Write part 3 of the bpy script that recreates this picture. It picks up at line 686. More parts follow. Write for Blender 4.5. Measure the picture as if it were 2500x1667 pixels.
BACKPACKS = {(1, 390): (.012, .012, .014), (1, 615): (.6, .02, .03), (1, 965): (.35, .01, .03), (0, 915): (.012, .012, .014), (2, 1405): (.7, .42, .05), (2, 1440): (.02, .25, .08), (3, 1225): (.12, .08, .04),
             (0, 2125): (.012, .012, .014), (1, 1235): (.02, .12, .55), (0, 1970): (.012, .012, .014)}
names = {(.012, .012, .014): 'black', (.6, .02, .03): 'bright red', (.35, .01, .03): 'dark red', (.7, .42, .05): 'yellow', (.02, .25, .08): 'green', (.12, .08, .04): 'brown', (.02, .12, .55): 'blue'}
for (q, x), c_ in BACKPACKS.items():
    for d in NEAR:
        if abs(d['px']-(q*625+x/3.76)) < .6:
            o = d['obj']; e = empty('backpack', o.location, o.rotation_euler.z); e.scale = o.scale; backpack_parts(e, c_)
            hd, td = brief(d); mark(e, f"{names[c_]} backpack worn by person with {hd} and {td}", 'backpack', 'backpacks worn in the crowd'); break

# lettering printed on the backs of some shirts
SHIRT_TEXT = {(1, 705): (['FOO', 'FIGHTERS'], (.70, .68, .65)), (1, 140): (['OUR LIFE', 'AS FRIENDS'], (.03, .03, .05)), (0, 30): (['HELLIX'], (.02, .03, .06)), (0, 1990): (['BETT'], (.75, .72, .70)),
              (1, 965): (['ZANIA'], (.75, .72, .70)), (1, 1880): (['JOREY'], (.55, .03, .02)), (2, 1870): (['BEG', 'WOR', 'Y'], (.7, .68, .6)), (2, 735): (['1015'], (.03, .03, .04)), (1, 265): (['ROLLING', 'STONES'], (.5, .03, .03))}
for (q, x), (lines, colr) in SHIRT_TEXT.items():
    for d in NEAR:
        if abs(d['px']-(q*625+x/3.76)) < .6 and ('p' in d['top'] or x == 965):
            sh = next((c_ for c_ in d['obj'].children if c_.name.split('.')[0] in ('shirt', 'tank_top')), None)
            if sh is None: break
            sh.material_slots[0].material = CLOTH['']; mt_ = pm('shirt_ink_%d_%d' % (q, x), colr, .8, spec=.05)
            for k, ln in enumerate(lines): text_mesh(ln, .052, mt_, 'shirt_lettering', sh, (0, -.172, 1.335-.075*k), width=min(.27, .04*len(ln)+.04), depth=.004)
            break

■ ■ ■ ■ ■

**PROBLEM STATEMENT:**
Give an exact repetition of all the material.

**THE REPLY:**
Write part 3 of the bpy script that recreates this picture. It picks up at line 686. More parts follow. Write for Blender 4.5. Measure the picture as if it were 2500x1667 pixels.
BACKPACKS = {(1, 390): (.012, .012, .014), (1, 615): (.6, .02, .03), (1, 965): (.35, .01, .03), (0, 915): (.012, .012, .014), (2, 1405): (.7, .42, .05), (2, 1440): (.02, .25, .08), (3, 1225): (.12, .08, .04),
             (0, 2125): (.012, .012, .014), (1, 1235): (.02, .12, .55), (0, 1970): (.012, .012, .014)}
names = {(.012, .012, .014): 'black', (.6, .02, .03): 'bright red', (.35, .01, .03): 'dark red', (.7, .42, .05): 'yellow', (.02, .25, .08): 'green', (.12, .08, .04): 'brown', (.02, .12, .55): 'blue'}
for (q, x), c_ in BACKPACKS.items():
    for d in NEAR:
        if abs(d['px']-(q*625+x/3.76)) < .6:
            o = d['obj']; e = empty('backpack', o.location, o.rotation_euler.z); e.scale = o.scale; backpack_parts(e, c_)
            hd, td = brief(d); mark(e, f"{names[c_]} backpack worn by person with {hd} and {td}", 'backpack', 'backpacks worn in the crowd'); break

# lettering printed on the backs of some shirts
SHIRT_TEXT = {(1, 705): (['FOO', 'FIGHTERS'], (.70, .68, .65)), (1, 140): (['OUR LIFE', 'AS FRIENDS'], (.03, .03, .05)), (0, 30): (['HELLIX'], (.02, .03, .06)), (0, 1990): (['BETT'], (.75, .72, .70)),
              (1, 965): (['ZANIA'], (.75, .72, .70)), (1, 1880): (['JOREY'], (.55, .03, .02)), (2, 1870): (['BEG', 'WOR', 'Y'], (.7, .68, .6)), (2, 735): (['1015'], (.03, .03, .04)), (1, 265): (['ROLLING', 'STONES'], (.5, .03, .03))}
for (q, x), (lines, colr) in SHIRT_TEXT.items():
    for d in NEAR:
        if abs(d['px']-(q*625+x/3.76)) < .6 and ('p' in d['top'] or x == 965):
            sh = next((c_ for c_ in d['obj'].children if c_.name.split('.')[0] in ('shirt', 'tank_top')), None)
            if sh is None: break
            sh.material_slots[0].material = CLOTH['']; mt_ = pm('shirt_ink_%d_%d' % (q, x), colr, .8, spec=.05)
            for k, ln in enumerate(lines): text_mesh(ln, .052, mt_, 'shirt_lettering', sh, (0, -.172, 1.335-.075*k), width=min(.27, .04*len(ln)+.04), depth=.004)
            break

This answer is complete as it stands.